Another world-renowned expert on anti-Semitism who was in the film and also a member of the audience was child Holocaust survivor Manfred Gerstenfeld, an Israeli author and former chairman of the Steering Committee of the Jerusalem Center for Public Affairs who founded and directed the center’s Post-Holocaust and Anti-Semitism program.
■ THE MALKI Foundation is selling Purim cards and tickets for the Fifth Annual Rainbow of Music Concert, which will take place on March 30 at the Rebecca Crown Auditorium of the Jerusalem Theater. The event, which includes hassidic, cantorial, pop, Broadway and operatic songs featuring Chaim Adler, Shlomo Gronich, Yitzhak Meir and Colin Schachat, is also celebrating the 20th anniversary of the Ramatayim Men’s Choir, directed by Richard Shavei Zion, with musical accompaniment by the David Ichelwitz band, Raymond Goldstein and Aviva Stanislawski.
The Malki Foundation was established in memory of teenager Malki Roth who lost her life in a terrorist attack in Jerusalem. The Malki Foundation empowers families to provide home care for children with disabilities. Malki cared for her severely disabled younger sister, and her parents, aware of Malki’s devotion to her sister, decided that the most fitting memorial would be a means of helping other families with children with disabilities to look after them at home.
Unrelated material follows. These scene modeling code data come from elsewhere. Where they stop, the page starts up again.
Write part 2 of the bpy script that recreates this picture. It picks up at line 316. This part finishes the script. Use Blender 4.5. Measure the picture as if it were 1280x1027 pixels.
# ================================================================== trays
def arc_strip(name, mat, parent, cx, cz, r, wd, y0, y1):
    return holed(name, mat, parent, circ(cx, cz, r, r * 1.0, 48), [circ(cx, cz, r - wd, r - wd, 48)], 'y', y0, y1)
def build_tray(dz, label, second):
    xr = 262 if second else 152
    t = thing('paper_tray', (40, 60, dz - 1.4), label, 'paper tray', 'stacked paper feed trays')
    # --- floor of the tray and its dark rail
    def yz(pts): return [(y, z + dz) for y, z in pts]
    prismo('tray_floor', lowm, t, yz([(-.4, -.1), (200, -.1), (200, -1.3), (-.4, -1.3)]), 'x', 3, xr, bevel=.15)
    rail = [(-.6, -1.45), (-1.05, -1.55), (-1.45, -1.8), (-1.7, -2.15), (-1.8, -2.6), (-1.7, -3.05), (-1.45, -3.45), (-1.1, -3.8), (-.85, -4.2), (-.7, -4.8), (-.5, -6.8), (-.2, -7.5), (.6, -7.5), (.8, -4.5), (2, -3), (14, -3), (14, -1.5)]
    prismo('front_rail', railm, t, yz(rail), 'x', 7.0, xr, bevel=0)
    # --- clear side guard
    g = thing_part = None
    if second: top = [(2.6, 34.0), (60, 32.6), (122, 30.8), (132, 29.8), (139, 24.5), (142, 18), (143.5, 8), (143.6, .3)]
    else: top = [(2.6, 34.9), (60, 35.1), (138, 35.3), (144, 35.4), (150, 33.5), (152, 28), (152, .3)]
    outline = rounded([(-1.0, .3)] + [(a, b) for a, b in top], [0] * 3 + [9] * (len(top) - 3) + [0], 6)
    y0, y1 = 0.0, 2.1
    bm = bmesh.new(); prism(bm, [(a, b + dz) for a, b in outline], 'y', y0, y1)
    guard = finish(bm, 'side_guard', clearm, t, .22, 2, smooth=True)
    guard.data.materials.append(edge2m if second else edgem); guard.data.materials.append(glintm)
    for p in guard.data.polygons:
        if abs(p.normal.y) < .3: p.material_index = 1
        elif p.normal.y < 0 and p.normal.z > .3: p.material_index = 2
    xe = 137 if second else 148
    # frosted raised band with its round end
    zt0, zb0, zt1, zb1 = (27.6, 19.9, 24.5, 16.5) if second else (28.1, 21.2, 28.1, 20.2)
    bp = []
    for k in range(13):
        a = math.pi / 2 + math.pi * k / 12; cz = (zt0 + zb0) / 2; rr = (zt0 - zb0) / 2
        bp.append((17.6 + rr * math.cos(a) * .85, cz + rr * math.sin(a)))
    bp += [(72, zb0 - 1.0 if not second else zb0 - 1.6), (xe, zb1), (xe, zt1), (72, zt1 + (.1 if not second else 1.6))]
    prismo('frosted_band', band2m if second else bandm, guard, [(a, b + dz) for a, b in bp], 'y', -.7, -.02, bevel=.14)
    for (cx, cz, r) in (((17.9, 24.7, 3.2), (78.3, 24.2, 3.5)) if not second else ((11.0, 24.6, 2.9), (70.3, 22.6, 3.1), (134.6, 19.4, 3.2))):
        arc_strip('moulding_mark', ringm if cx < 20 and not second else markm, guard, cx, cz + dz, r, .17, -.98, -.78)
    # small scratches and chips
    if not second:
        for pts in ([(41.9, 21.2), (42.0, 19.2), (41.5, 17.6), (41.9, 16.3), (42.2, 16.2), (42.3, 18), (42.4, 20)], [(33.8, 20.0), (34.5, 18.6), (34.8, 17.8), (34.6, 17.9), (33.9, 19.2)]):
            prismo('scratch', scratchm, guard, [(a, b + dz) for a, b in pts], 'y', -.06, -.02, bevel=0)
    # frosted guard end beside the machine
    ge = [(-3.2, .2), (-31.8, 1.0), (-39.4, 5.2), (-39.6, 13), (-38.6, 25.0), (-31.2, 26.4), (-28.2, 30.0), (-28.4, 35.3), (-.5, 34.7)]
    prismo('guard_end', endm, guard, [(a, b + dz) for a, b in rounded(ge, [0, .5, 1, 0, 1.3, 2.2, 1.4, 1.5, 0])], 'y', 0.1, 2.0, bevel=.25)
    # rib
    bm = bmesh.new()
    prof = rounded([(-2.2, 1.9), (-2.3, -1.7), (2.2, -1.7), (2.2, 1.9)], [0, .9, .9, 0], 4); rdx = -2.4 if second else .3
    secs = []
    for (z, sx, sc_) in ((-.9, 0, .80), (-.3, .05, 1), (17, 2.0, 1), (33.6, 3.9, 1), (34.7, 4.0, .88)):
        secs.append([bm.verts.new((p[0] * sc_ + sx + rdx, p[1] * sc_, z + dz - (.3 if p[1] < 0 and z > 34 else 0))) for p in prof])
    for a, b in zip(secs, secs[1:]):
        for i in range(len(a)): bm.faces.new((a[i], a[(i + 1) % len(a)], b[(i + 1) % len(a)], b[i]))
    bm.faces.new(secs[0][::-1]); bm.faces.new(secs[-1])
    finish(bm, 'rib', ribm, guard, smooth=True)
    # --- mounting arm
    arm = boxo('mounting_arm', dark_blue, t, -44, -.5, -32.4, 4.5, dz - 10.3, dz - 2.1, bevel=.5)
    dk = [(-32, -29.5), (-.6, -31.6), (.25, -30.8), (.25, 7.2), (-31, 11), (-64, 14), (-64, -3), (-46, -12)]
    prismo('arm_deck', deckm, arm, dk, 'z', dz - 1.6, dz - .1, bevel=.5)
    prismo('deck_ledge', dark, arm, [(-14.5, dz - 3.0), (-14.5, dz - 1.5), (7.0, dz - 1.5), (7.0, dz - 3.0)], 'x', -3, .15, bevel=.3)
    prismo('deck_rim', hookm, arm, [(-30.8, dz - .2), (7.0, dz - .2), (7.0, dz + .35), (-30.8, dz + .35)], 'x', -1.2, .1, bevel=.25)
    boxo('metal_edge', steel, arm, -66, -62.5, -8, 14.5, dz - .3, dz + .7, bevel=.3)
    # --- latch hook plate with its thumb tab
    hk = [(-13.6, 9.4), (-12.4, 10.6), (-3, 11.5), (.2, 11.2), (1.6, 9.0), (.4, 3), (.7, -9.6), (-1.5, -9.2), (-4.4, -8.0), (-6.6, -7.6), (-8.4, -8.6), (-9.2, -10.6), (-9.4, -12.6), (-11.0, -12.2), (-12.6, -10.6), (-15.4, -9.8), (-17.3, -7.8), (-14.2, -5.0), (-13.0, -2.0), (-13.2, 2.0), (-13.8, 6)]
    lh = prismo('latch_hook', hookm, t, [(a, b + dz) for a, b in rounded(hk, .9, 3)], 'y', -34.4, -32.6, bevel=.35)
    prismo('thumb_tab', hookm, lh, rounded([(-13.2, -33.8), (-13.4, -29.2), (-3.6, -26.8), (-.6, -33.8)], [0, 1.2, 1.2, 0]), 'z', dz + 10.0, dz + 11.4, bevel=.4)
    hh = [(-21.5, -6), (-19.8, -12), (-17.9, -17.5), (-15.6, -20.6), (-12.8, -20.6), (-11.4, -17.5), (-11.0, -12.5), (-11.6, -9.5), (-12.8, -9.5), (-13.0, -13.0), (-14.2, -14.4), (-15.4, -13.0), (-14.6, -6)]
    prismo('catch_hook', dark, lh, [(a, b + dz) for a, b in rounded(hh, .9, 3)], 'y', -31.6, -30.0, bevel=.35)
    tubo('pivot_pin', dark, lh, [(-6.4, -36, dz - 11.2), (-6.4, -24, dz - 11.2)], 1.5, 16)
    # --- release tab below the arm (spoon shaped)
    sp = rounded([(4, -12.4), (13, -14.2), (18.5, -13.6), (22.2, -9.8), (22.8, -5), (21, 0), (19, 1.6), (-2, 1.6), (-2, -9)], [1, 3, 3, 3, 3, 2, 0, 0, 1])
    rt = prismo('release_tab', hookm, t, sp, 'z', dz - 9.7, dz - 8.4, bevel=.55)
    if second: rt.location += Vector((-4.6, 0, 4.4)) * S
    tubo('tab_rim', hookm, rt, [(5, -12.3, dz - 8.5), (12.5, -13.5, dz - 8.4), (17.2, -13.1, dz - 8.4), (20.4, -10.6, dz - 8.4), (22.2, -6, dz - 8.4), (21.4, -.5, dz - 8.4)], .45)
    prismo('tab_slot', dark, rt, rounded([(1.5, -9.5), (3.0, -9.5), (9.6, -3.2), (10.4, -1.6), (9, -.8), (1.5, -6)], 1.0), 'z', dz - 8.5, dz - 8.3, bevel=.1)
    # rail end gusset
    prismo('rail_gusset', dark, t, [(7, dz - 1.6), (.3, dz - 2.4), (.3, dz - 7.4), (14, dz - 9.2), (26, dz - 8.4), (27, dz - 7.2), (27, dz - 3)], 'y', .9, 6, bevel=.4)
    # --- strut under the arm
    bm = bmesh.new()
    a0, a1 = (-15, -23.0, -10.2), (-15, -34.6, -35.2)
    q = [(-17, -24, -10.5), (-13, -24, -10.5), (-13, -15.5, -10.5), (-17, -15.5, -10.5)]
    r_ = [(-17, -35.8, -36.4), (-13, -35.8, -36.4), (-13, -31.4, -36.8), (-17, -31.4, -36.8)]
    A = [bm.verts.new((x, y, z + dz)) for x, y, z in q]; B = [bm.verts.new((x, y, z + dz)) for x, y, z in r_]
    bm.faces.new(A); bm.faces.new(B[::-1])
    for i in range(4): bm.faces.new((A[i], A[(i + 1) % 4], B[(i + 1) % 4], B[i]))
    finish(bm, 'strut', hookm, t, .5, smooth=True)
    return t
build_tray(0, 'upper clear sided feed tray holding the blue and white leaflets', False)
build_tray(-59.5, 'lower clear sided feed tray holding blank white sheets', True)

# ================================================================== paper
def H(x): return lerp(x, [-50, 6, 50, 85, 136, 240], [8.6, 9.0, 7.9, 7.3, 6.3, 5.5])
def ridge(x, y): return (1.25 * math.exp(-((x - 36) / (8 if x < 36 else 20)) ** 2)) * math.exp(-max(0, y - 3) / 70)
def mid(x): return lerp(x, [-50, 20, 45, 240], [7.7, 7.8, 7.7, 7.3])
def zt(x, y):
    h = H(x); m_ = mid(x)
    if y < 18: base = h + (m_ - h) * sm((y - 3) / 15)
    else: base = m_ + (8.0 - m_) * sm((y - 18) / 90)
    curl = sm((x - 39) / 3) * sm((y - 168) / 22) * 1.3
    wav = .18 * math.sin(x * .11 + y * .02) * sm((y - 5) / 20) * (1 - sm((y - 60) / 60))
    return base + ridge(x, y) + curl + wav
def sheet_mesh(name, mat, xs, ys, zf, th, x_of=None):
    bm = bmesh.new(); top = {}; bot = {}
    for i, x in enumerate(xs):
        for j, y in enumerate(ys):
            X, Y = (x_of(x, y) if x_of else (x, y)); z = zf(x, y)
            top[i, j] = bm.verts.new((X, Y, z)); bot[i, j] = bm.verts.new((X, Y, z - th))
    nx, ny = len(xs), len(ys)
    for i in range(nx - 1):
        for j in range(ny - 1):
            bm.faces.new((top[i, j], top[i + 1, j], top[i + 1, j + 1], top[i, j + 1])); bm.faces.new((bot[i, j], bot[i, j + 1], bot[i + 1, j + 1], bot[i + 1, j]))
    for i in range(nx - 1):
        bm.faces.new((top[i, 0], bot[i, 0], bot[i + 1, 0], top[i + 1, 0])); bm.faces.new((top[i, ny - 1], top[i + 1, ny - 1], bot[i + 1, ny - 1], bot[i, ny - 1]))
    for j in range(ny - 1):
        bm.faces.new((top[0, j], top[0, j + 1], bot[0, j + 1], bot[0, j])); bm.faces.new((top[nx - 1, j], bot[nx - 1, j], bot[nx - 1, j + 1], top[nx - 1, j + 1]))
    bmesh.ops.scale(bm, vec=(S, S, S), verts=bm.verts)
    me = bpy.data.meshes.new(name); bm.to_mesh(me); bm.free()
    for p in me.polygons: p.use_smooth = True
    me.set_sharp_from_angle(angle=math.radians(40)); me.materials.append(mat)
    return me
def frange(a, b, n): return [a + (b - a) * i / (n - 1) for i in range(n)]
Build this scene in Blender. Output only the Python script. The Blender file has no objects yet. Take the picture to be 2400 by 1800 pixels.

■ EMUNAH B’SIMCHA, the Emunah group that provides needy newlyweds with gift packages containing the basics with which start a home, is hosting a screening of the second part of The Prime Ministers, based on the best-selling book by the late Yehuda Avner, who was a veteran member of the Foreign Ministry and who worked as adviser and speechwriter for several prime ministers and accompanied them on their travels in Israel and abroad.
Avner kept copious notes about high-level meetings, which subsequently appeared in his unique and engaging writings in The Jerusalem Post while he was in the course of compiling his book. The screening will be held at the Menachem Begin Heritage Center in the evening of Wednesday, March 16.
■ PRIME MINISTER Benjamin Netanyahu’s lightning visit to Berlin last week caused chaos. According to an I24 report, streets were blocked, a film festival premiere was relocated, at least 17 bus routes were disrupted, and traffic congestion was insufferable. Of course this is nothing new to Jerusalemites who live near the Prime Minister’s Residence, and it has become increasingly worse in recent weeks with pedestrians denied short-cut access from Keren Hayesod Street to Aza Road or to Balfour Street. The ban also applies to senior and disabled citizens, but is occasionally lifted, depending on who is on duty. Berliners now know what it’s like to live in Jerusalem.
■ THE NINTH annual memorial evening in memory of Rose Stark will take place under the auspices of the Department of English and the Holocaust Studies Center at the Michlalah Jerusalem College in Bayit Vegan. This year’s event is also in memory of the Michlala’s founder, Rabbi Yehuda Cooperman. The speaker will be Rabbi Stewart Weiss, whose topic will be “Maintaining Faith After Fire.”
In addition, there will a panel discussion with participants including four generations of the Hershkowitz family headed by Sandy Hershkowitz, who was a child Holocaust survivor, plus Linda Holtz, Dovi Holtz, and Yotam Holtz.
There will also be a screening of selections from the film The Journey of the Federman Family. The event begins on Tuesday, March 1 at 5:45 p.m. and there will be separate seating for men and women.